"Sell the sizzle, not the steak." American advertising pioneer Albert Lasker said this in the days when almost everybody agreed that eating red meat was good for you and the sound of sizzling fat made it an even better treat. Mr. Lasker was advising us to tell our shoppers about the benefits of using our products and services, not about the technical specifications.
But now our shoppers want to know about both specifications and benefits. They also want to know how the products and services we sell fit into their values systems. Not just good value for their money, but a good fit with their values. Sell the sizzle as well as the steak. Sell the values as well as the value.
Sell to the values because what we consume is less important than what we think we're consuming: A team of researchers from France, Australia, and the U.S. told study participants they'd be given either a beef sausage roll or a vegetarian roll to eat. But those tricky researchers had lied to half the participants, who actually were served the other entrée from the one they were promised.
One group of those participants granted a high rating to what they ate, regardless of whether they actually ate the meat or vegetable version, as long as they thought it was meat.

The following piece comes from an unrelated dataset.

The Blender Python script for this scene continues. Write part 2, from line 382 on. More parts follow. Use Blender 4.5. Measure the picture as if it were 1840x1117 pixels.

What does this have to do with values? Unlike the veggie fans, these meat elitists showed up on psychological testing as embracing values of power and strength.
Do you know the values of your target market—-what they consider to be especially important in their lives? Is it power and strength? Safety and security? Trust? Perseverance? Playfulness? Craftiness? Friendships? Something else altogether?
How well are you weaving messages about those crucial values into your advertising and your salesperson-to-customer contacts?